Drones key to gathering intelligence

Drones capture intelligence in Mildura

13 December, 2016

Drones are being used across Victoria’s emergency management sector as part of a new trial to gather intelligence and provide timely information to support good decision-making.

Drones have been well-tested across the world but it’s their capability to capture data and intelligence to inform decision-making that is of interest to Victoria’s emergency management sector.

The pilot program is being used to test the capability of drones equipped with cameras and sensors, to provide real-time situational awareness to inform decision-making at incident, regional and state levels.

The drones can be fitted with different sensors that provide red, green and blue vision, infrared capability and 3D modelling.

Infrared cameras can be used to monitor fires at night time, examine soil moisture, assess water levels and the integrity of levies in floods while 3D modelling can be used at a street level to assess building damage.

Recent storms and floods in north west Victoria provided the opportunity to use drones out in the field to assess infrastructure damage, agricultural impacts and rising flood levels across Mildura and the wider Mallee region.

Three missions were conducted across two days to complete impact assessments and to provide a visual picture of the damage caused by the storm and flood waters.

Video and still imagery was captured and streamed live to the State Control Centre in Melbourne and the Incident Control Centre in Mildura to provide instant situational awareness and a common understanding among responding personnel and agencies.
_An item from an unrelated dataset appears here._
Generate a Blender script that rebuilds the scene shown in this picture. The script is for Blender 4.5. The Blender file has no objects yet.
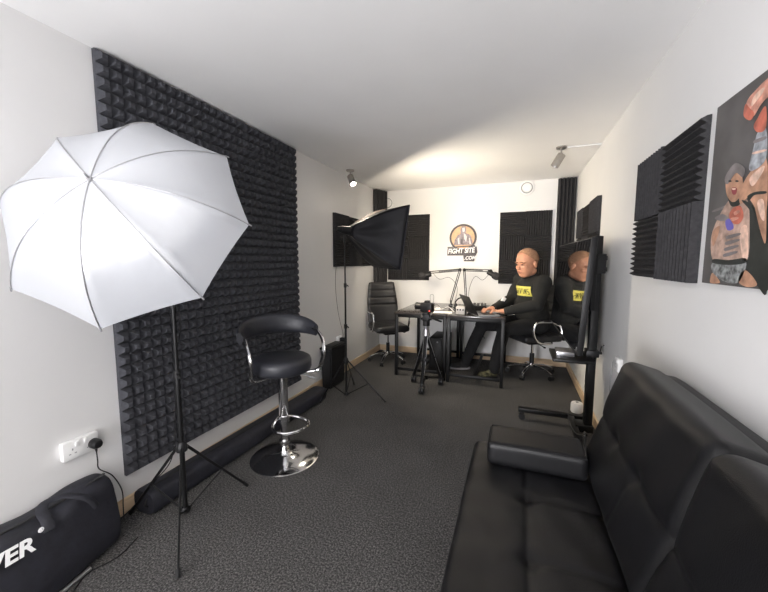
import bpy, bmesh, math, random
from mathutils import Vector, Matrix, Euler
random.seed(7)
V = Vector
C = bpy.context.scene.collection
PI = math.pi
def R(d): return math.radians(d)

# ---------------------------------------------------------------- materials
def mat(name, col, rough=.5, metal=0, var=.06, scale=40, bump=0, bscale=200, coat=0, spec=.5, emit=None, estr=0):
    m = bpy.data.materials.new(name); m.use_nodes = True
    nt = m.node_tree; b = nt.nodes['Principled BSDF']
    b.inputs['Roughness'].default_value = rough
    b.inputs['Metallic'].default_value = metal
    b.inputs['Coat Weight'].default_value = coat
    b.inputs['Specular IOR Level'].default_value = spec
    tc = nt.nodes.new('ShaderNodeTexCoord')
    n = nt.nodes.new('ShaderNodeTexNoise'); n.inputs['Scale'].default_value = scale; n.inputs['Detail'].default_value = 3
    nt.links.new(tc.outputs['Object'], n.inputs['Vector'])
    r = nt.nodes.new('ShaderNodeValToRGB')
    r.color_ramp.elements[0].position = .3; r.color_ramp.elements[1].position = .7
    r.color_ramp.elements[0].color = (*[c * (1 - var) for c in col], 1)
    r.color_ramp.elements[1].color = (*[min(1, c * (1 + var)) for c in col], 1)
    nt.links.new(n.outputs['Fac'], r.inputs['Fac']); nt.links.new(r.outputs['Color'], b.inputs['Base Color'])
    if bump:
        n2 = nt.nodes.new('ShaderNodeTexNoise'); n2.inputs['Scale'].default_value = bscale; n2.inputs['Detail'].default_value = 4
        nt.links.new(tc.outputs['Object'], n2.inputs['Vector'])
        bp = nt.nodes.new('ShaderNodeBump'); bp.inputs['Strength'].default_value = bump; bp.inputs['Distance'].default_value = .004
        nt.links.new(n2.outputs['Fac'], bp.inputs['Height']); nt.links.new(bp.outputs['Normal'], b.inputs['Normal'])
    if emit:
        b.inputs['Emission Color'].default_value = (*emit, 1); b.inputs['Emission Strength'].default_value = estr
    return m
M = {}
M['wall'] = mat('wall_paint', (.73, .725, .72), .75, var=.012, scale=3, bump=.06, bscale=120)
M['ceil'] = mat('ceiling_paint', (.90, .895, .89), .8, var=.012, scale=3, bump=.05, bscale=90)
M['foam'] = mat('acoustic_foam', (.036, .035, .037), .95, var=.25, scale=60, bump=.3, bscale=500, spec=.15)
M['foamgrey'] = mat('pyramid_foam', (.058, .059, .067), .95, var=.2, scale=60, bump=.3, bscale=500, spec=.15)
M['black'] = mat('black_metal', (.006, .006, .0065), .42, var=.1, spec=.3)
M['blackplastic'] = mat('black_plastic', (.009, .009, .010), .45, var=.1, spec=.35)
M['blackrough'] = mat('black_rough', (.018, .018, .019), .8, var=.2, bump=.2)
M['chrome'] = mat('chrome', (.84, .84, .85), .13, 1, var=.02)
M['steel'] = mat('brushed_steel', (.42, .40, .38), .32, 1, var=.06)
M['silver'] = mat('silver_tube', (.5, .5, .52), .3, .9, var=.06)
M['leather'] = mat('black_leather', (.014, .014, .016), .40, var=.15, scale=12, bump=.25, bscale=380, spec=.5)
M['sofaleather'] = mat('sofa_leather', (.006, .006, .007), .38, var=.15, scale=8, bump=.25, bscale=420, spec=.34)
M['stoolleather'] = mat('stool_leather', (.020, .021, .027), .45, var=.1, scale=12, bump=.15, bscale=380)
M['nylon'] = mat('nylon_cloth', (.014, .0145, .022), .72, var=.3, scale=18, bump=.4, bscale=60)
M['softcloth'] = mat('softbox_cloth', (.007, .007, .010), .55, var=.3, scale=9, bump=1.0, bscale=14, spec=.35)
M['desk'] = mat('desk_top', (.040, .036, .036), .22, var=.15, scale=10, coat=.3)
M['white'] = mat('white_plastic', (.82, .82, .81), .35, var=.02)
M['whitetext'] = mat('white_print', (.85, .85, .86), .6, var=.02)
M['greyp'] = mat('grey_plastic', (.30, .30, .31), .4, var=.08)
M['clearp'] = mat('smoky_plastic', (.42, .40, .38), .3, var=.08)
M['paper'] = mat('paper', (.85, .84, .82), .6, var=.02)
M['skin'] = mat('skin', (.53, .255, .155), .5, var=.08, scale=25, bump=.05)
M['hair'] = mat('cropped_hair', (.35, .19, .11), .85, var=.25, scale=90, bump=.5, bscale=500)
M['shirt'] = mat('black_cotton', (.009, .0092, .0085), .9, var=.25, scale=10, bump=.4, bscale=30)
M['jeans'] = mat('black_jeans', (.006, .006, .007), .9, var=.25, scale=14, bump=.4, bscale=40)
M['camo'] = mat('camouflage_shoe', (.10, .095, .05), .8, var=.85, scale=32)
M['yellow'] = mat('yellow_print', (.66, .60, .12), .7, var=.1)
M['dkprint'] = mat('dark_print', (.05, .05, .02), .8)
M['lips'] = mat('lips', (.50, .20, .16), .5)
M['brow'] = mat('dark_brow', (.13, .07, .04), .8)
M['eye'] = mat('eye_dark', (.04, .03, .025), .3)
M['red'] = mat('red_lamp', (.8, .05, .04), .4, emit=(1, .08, .05), estr=1.5)
M['silverin'] = mat('silver_lining', (.62, .58, .52), .32, .6, var=.05)
M['tan'] = mat('tan_glare', (.20, .12, .075), .7, var=.15)  # lamp glare on the softbox cloth, painted as a tan colour

def wood():
    m = bpy.data.materials.new('pine_wood'); m.use_nodes = True; nt = m.node_tree; b = nt.nodes['Principled BSDF']
    tc = nt.nodes.new('ShaderNodeTexCoord'); mp = nt.nodes.new('ShaderNodeMapping')
    mp.inputs['Scale'].default_value = (1.2, 1.2, 22)
    n = nt.nodes.new('ShaderNodeTexNoise'); n.inputs['Scale'].default_value = 3; n.inputs['Detail'].default_value = 6
    r = nt.nodes.new('ShaderNodeValToRGB'); r.color_ramp.elements[0].position = .3; r.color_ramp.elements[1].position = .72
    r.color_ramp.elements[0].color = (.60, .43, .27, 1); r.color_ramp.elements[1].color = (.76, .59, .40, 1)
    nt.links.new(tc.outputs['Object'], mp.inputs['Vector']); nt.links.new(mp.outputs['Vector'], n.inputs['Vector'])
    nt.links.new(n.outputs['Fac'], r.inputs['Fac']); nt.links.new(r.outputs['Color'], b.inputs['Base Color'])
    b.inputs['Roughness'].default_value = .5
    return m
M['wood'] = wood()

def carpet():
    m = bpy.data.materials.new('loop_carpet'); m.use_nodes = True; nt = m.node_tree; b = nt.nodes['Principled BSDF']
    tc = nt.nodes.new('ShaderNodeTexCoord')
    n = nt.nodes.new('ShaderNodeTexNoise'); n.inputs['Scale'].default_value = 120; n.inputs['Detail'].default_value = 5; n.inputs['Roughness'].default_value = .75
    n2 = nt.nodes.new('ShaderNodeTexNoise'); n2.inputs['Scale'].default_value = 3; n2.inputs['Detail'].default_value = 3
    r = nt.nodes.new('ShaderNodeValToRGB'); e = r.color_ramp.elements
    e[0].position = .38; e[0].color = (.026, .026, .027, 1); e[1].position = .66; e[1].color = (.27, .262, .255, 1)
    x = e.new(.50); x.color = (.088, .086, .086, 1)
    mx = nt.nodes.new('ShaderNodeMix'); mx.data_type = 'RGBA'; mx.blend_type = 'MULTIPLY'; mx.inputs[0].default_value = .35
    nt.links.new(tc.outputs['Object'], n.inputs['Vector']); nt.links.new(tc.outputs['Object'], n2.inputs['Vector'])
    nt.links.new(n.outputs['Fac'], r.inputs['Fac'])
    nt.links.new(r.outputs['Color'], mx.inputs[6]); nt.links.new(n2.outputs['Fac'], mx.inputs[7])
    nt.links.new(mx.outputs[2], b.inputs['Base Color'])
    bp = nt.nodes.new('ShaderNodeBump'); bp.inputs['Strength'].default_value = .9; bp.inputs['Distance'].default_value = .006
    nt.links.new(n.outputs['Fac'], bp.inputs['Height']); nt.links.new(bp.outputs['Normal'], b.inputs['Normal'])
    b.inputs['Roughness'].default_value = .95; b.inputs['Specular IOR Level'].default_value = .15
    return m
M['carpet'] = carpet()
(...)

The first mission was conducted in conjunction with Agriculture Victoria to gather intelligence about the damage to grape crops and to inform relief and recovery planning. Sensors on the drone were also used to assess ground moisture levels.
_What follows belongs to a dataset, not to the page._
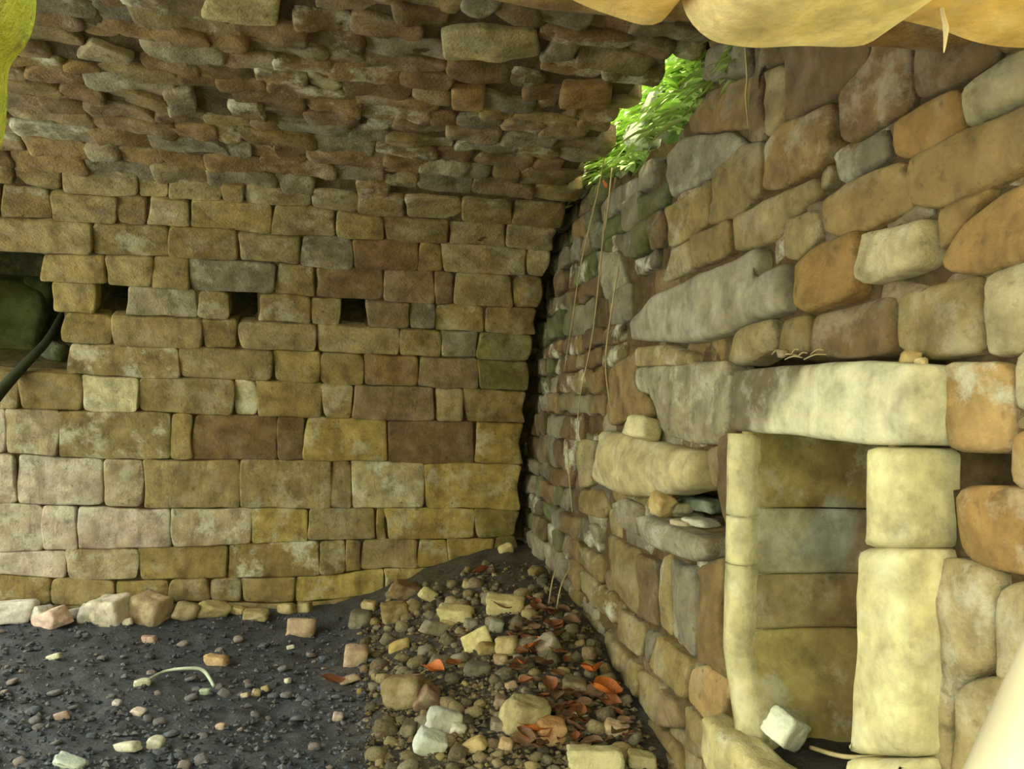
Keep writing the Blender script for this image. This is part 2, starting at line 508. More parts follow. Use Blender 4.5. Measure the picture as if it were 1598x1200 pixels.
# ------------------------------------------------------------------ WALL RIGHT: the end wall, stone by stone
def C3(*p): return [(1000 + x / 2.667, y / 2.667) for x, y in p]
def C6(*p): return [(860 + x / 2.96, 400 + y / 2.96) for x, y in p]
def C8(*p): return [(860 + x / 2.96, 795 + y / 2.96) for x, y in p]
O, T, G_, P_, B_ = ORANGE, TAN, GREYT, PALE, BROWN
END = [
    (C3((600, -150), (950, -150), (965, 235), (815, 402), (595, 500)), B_, .05, .95),
    (C3((500, 290), (590, 265), (590, 495), (515, 575)), T, .2, 1.0),
    (C3((470, -100), (595, -100), (600, 255), (495, 285), (508, 580), (440, 592), (458, 300)), B_, .2, .9),
    (C3((975, 150), (1110, 130), (1112, 430), (1020, 500), (850, 590), (820, 570), (820, 375), (900, 310)), B_, .35, 1.05),
    (C3((955, -200), (1110, -200), (1110, 130), (970, 190)), B_, .1, .9),
    (C3((1115, -100), (1250, -100), (1470, 225), (1330, 322), (1130, 410)), B_, .15, .95),
    (C3((1500, 235), (1700, 150), (1700, 350), (1480, 450), (1322, 525), (1325, 350)), P_, .3, .92),
    (C3((1470, 120), (1700, 20), (1700, 140), (1495, 225)), B_, .1, .9),
    (C3((1030, 500), (1300, 365), (1320, 430), (1310, 550), (1150, 640), (1030, 650)), O, .1, .95),
    (C3((1120, 655), (1310, 560), (1490, 490), (1700, 400), (1700, 650), (1440, 770), (1250, 850), (1120, 860), (1100, 760)), O, .05, .95),
    (C3((510, 590), (570, 520), (790, 430), (815, 590), (720, 720), (560, 790), (495, 780)), B_, .35, 1.1),
    (C3((780, 660), (1005, 530), (1010, 650), (860, 740), (785, 752)), G_, .4, 1.0),
    (C3((720, 705), (775, 680), (780, 750), (740, 800)), T, .3, 1.0),
    (C3((740, 830), (880, 750), (1100, 668), (1095, 770), (1110, 862), (900, 950), (790, 985), (740, 960)), O, .15, .9),
    (C3((300, 720), (420, 610), (505, 590), (490, 800), (380, 900), (280, 930)), T, .2, .95),
    (C3((105, 640), (170, 570), (350, 550), (420, 600), (280, 730), (110, 820)), G_, .3, 1.0),
    (C3((190, 500), (260, 380), (450, 300), (440, 530), (200, 552)), B_, .15, .9),
    (C3((262, 330), (300, 200), (450, 150), (460, 298), (300, 340)), G_, .15, .9),
    (C3((110, 862), (255, 765), (230, 960), (105, 1030)), T, .3, 1.05),
    (C3((258, 755), (292, 745), (272, 930), (235, 950)), T, .1, .95),
    (C3((205, 985), (360, 912), (370, 1050), (203, 1112)), T, .1, .9),
    (C3((120, 1040), (200, 992), (200, 1112), (90, 1172)), T, .3, 1.0),
    (C3((372, 905), (480, 850), (730, 745), (740, 800), (590, 920), (560, 990), (372, 1050)), T, .2, 1.0),
    (C3((600, 920), (728, 862), (730, 980), (640, 1080), (590, 1060)), T, .4, 1.0),
    ([(1232, 412), (1277, 379), (1338, 360), (1340, 438), (1330, 460), (1262, 488), (1241, 478)], O, .1, .85),
    (C3((1230, 880), (1440, 780), (1320, 930), (1235, 1050)), O, .05, .75),
    (C3((1228, 1092), (1340, 925), (1480, 810), (1700, 700), (1700, 1060), (1420, 1140), (1260, 1132)), O, .1, .95),
    ([(1396, 462), (1460, 445), (1530, 430), (1533, 545), (1440, 558), (1396, 542)], T, .3, 1.05),
    ([(1538, 430), (1640, 395), (1640, 540), (1540, 556)], P_, .3, .95),
    ([(1262, 492), (1390, 462), (1391, 545), (1330, 556), (1268, 552)], B_, .2, 1.0),
    ([(1208, 503), (1254, 490), (1258, 548), (1208, 556)], T, .1, .9),
    ([(1144, 515), (1170, 505), (1201, 499), (1204, 540), (1157, 566), (1139, 569)], T, .2, 1.0),
    ([(1470, 571), (1530, 566), (1567, 564), (1572, 605), (1570, 704), (1478, 702)], ORANGE[3:4], .8, 1.05),
    ([(1576, 556), (1660, 530), (1660, 640), (1577, 643)], P_, .3, .98),
    ([(1587, 650), (1660, 645), (1660, 668), (1588, 668)], T, .2, .9),
    ([(1576, 676), (1660, 668), (1660, 775), (1598, 768), (1570, 755)], O, .2, 1.0),
    ([(1486, 772), (1501, 759), (1580, 765), (1660, 780), (1660, 905), (1527, 881), (1497, 866), (1486, 836)], O, .4, 1.05),
    ([(1450, 870), (1497, 872), (1565, 900), (1547, 930), (1545, 1035), (1490, 1070), (1478, 1130), (1476, 1260), (1430, 1260), (1440, 1000)], T, .5, 1.15),
    ([(1554, 919), (1660, 890), (1660, 1000), (1561, 1061), (1550, 1050), (1546, 956)], T, .4, 1.1),
    ([(1490, 1076), (1516, 1061), (1557, 1057), (1660, 1010), (1660, 1260), (1480, 1260)], T, .4, 1.1),
    (C6((390, 420), (540, 412), (620, 442), (660, 452), (655, 500), (390, 506)), T, .6, 1.1),
    (C6((390, 514), (660, 494), (815, 482), (835, 560), (820, 800), (770, 860), (680, 865), (540, 830), (480, 770), (455, 640), (400, 620)), G_, .5, 1.0),
    (C6((270, 520), (382, 430), (398, 610), (455, 680), (455, 745), (370, 750), (270, 780), (250, 700)), B_, .1, 1.0),
    (C6((705, 895), (770, 872), (765, 1070), (705, 1050)), T, .1, .85),
    ([(1117, 745), (1124, 676), (1140, 672), (1136, 842), (1120, 805)], B_, .0, .95),
    ([(952, 787), (970, 779), (1002, 793), (998, 835), (980, 830), (955, 810)], G_, .4, 1.0),
    ([(903, 765), (935, 765), (942, 796), (935, 810), (903, 800)], T, .2, .95),
    ([(905, 685), (925, 688), (925, 755), (906, 762), (897, 720)], T, .2, .95),
    ([(1030, 870), (1044, 863), (1045, 992), (1027, 975)], T, .4, 1.05),
    ([(1047, 872), (1080, 888), (1092, 915), (1092, 950), (1082, 1025), (1050, 990)], G_, .3, 1.0),
    ([(1094, 884), (1128, 872), (1124, 1000), (1138, 1062), (1086, 1030)], B_, .0, .9),
    (C6((205, -20), (300, -20), (330, 130), (240, 200)), G_, .2, .9),
    (C8((110, 460), (200, 520), (210, 670), (150, 620)), T, .2, .85),
    (C8((240, 560), (325, 650), (310, 780), (230, 680)), T, .2, .9),
    (C8((325, 660), (400, 730), (382, 870), (312, 780)), T, .25, .9),
    (C8((300, 455), (420, 535), (410, 680), (310, 600)), T, .2, .9),
    (C8((430, 555), (478, 580), (440, 712)), G_, .3, .9),
    (C8((484, 585), (640, 700), (620, 880), (520, 800), (444, 720)), T, .2, .95),
    (C8((632, 742), (700, 720), (830, 822), (822, 862), (742, 1010), (700, 970), (622, 880)), O, .2, .9),
    (C8((392, 740), (500, 815), (480, 1000), (388, 885)), T, .2, .9),
    (C8((500, 825), (590, 892), (600, 1010), (485, 1002)), B_, .1, 1.0),
    (C8((598, 905), (730, 1012), (690, 1152), (604, 1100)), T, .2, .95),
    (C8((700, 1100), (742, 1025), (840, 1132), (850, 1230), (700, 1230)), B_, .15, 1.0),
    (C8((424, 965), (490, 1012), (590, 1112), (600, 1230), (560, 1162)), T, .15, .85),
    (C8((260, 120), (390, 190), (400, 500), (330, 430), (265, 330)), T, .15, .9),
    (C8((400, 200), (490, 250), (490, 540), (405, 500)), B_, .1, .95),
]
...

Mission two focused on deploying a drone along the Murray River to assess flood levels and potential impacts at more than 12 points of interest identified by the Mallee Catchment Management Authority.

Drone cameras and sensors were used in the third mission to capture infrastructure damage caused by recent extreme weather across the Merbein area.
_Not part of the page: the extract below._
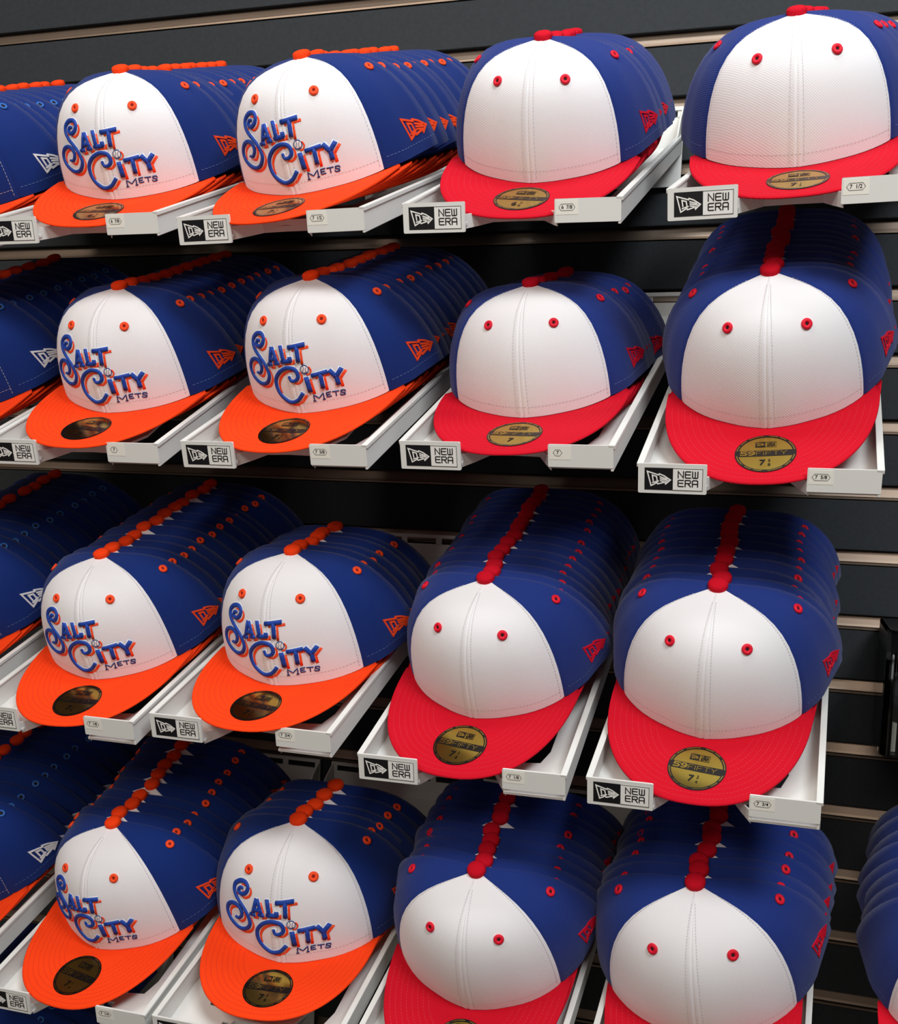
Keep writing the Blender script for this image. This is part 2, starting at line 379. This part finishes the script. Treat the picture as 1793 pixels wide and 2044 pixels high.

New camera technology and analytical software was tested as part of the drone trial to assess its capacity, quality and accuracy in providing real-time information from the air back to inform decision-making back on the ground.

Drone technology will continue to be used on a trial basis across Victoria this summer to capture data and inform decision-making for a range of incidents including floods, hazardous trees, beach safety and fire.

The Department of Environment, Land, Water and Planning (DELWP) has also established a panel of providers for remotely piloted aircraft systems giving Victorian Government agencies access to 28 different types of drones. DELWP will use the panel of providers to access a broad range of drone technologies for use in everything from land management, planned burning, wildlife monitoring and rescue.